Julian Assange faces further wait over extradition ruling – court requires no death penalty assurance

Julian Assange
Julian Assange (Image: Reuters)

The US must assure Julian Assange has freedom of speech protections and will not receive the death penalty before he is extradited, judges have ruled.

The UK High Court said the Wikileaks founder could be allowed to launch a new appeal against being sent to the US without those commitments.

US authorities say Mr Assange endangered lives by publishing thousands of classified documents.

His lawyers have argued that the case is a form of “state retaliation”.

The court has adjourned its final decision on Mr Assange’s extradition by three weeks to give the US government time to comply with its order.

Speaking after the ruling was published, Mr Assange’s wife called on US President Joe Biden to “drop this shameful case”.

Tuesday’s court order is the latest twist in a legal saga which began when Mr Assange’s website Wikileaks published confidential US documents in 2010 and 2011.

His supporters say the leak exposed US criminality but Mr Assange was widely condemned for failing to redact the names of intelligence operatives, potentially putting their lives at risk.

The 52-year-old Australian national attempted to avoid extradition to the US by seeking refuge in the Ecuadorean embassy in London but was arrested in 2019 and has been held in UK prisons since.

In June 2022, then Home Secretary Priti Patel ruled Mr Assange could be extradited to the US to face trial for 18 offences, a decision which his lawyers have challenged in the courts.
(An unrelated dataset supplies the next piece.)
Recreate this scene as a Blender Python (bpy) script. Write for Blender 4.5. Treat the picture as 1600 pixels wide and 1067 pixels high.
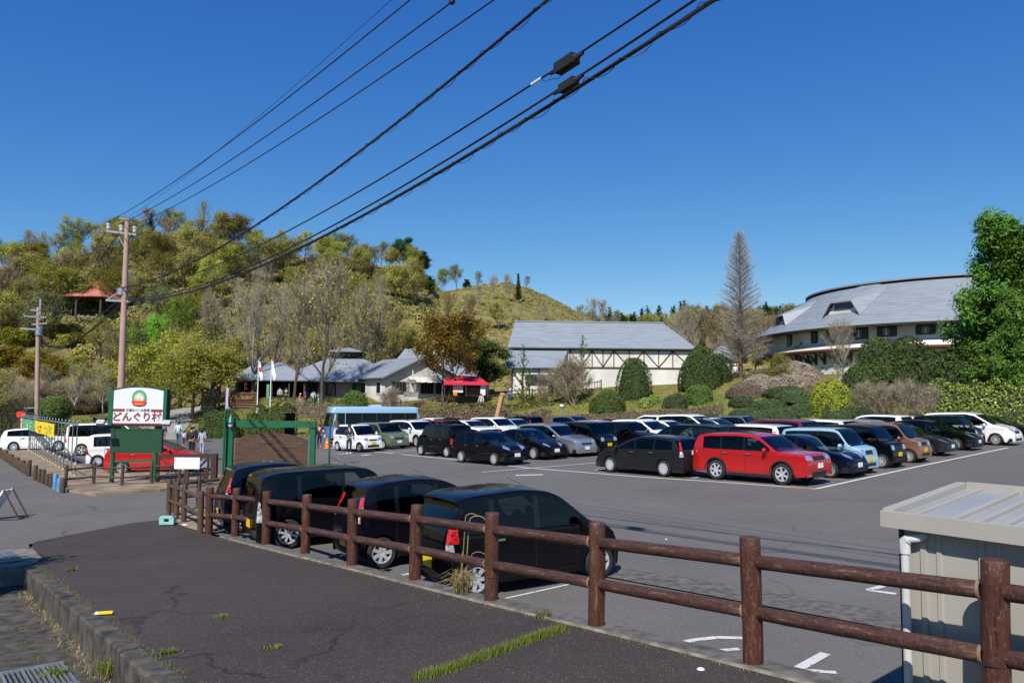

In February, his lawyers submitted nine grounds to the High Court on which they believed Ms Patel’s extradition order was unlawful.

Six were rejected outright – however, in a written judgment on Tuesday, Dame Victoria Sharp and Mr Justice Johnson said Mr Assange had an “arguable case” on their remaining grounds for appeal.

The first two boil down to whether or not Mr Assange would have freedom of expression protections under the US constitution as a foreign national.

The judges also accepted there are insufficient guarantees Mr Assange will not face the death penalty in the US, which his lawyers argue should have prohibited the UK government from agreeing to send him there.

Mr Assange is not charged with any offence in the US which carries the death penalty – however, his lawyers fear he could be further charged with a treason or espionage crime in the future which does.

In their evidence, they pointed to comments made by former US President Donald Trump – who is set to be the Republican nominee in the election later this year – which were supportive of Mr Assange receiving the death penalty.

The US has repeatedly pointed out Mr Assange is not charged with a death penalty offence, and has previously given the courts an assurance they would allow him to serve his prison sentence in Australia if convicted.

If the US does give further assurances in the next three weeks, a final hearing could take place on 20 May.

“If assurances are not given then we will grant leave to appeal without a further hearing,” said Dame Victoria in the court’s ruling.

“If assurances are given then we will give the parties an opportunity to make further submissions before we make a final decision on the application for leave to appeal.”

If Mr Assange’s latest appeal is not granted, he will have exhausted all of his legal avenues in the UK. His remaining option would be to take his case to the European Court of Human Rights.

Julian Assange(Image: PA Media)


Speaking to the crowd gathered outside the court, his wife Stella Assange described her husband as a “political prisoner”.

She added: “The case should have just been thrown out and Julian should not have spent a single day in prison.

“The United States is bringing a case based on the persecution of a journalist for his political opinions.”

Mr Assange’s lawyers say he faces up to 175 years in jail if he is convicted – but the US government has previously said a sentence of between four and six years is more likely.

They took his case to the European Court of Human Rights in 2022, but it was dismissed without a hearing.

Australia’s parliament has passed a motion calling on the UK and US to release Mr Assange, though this has no legal bearing on either government.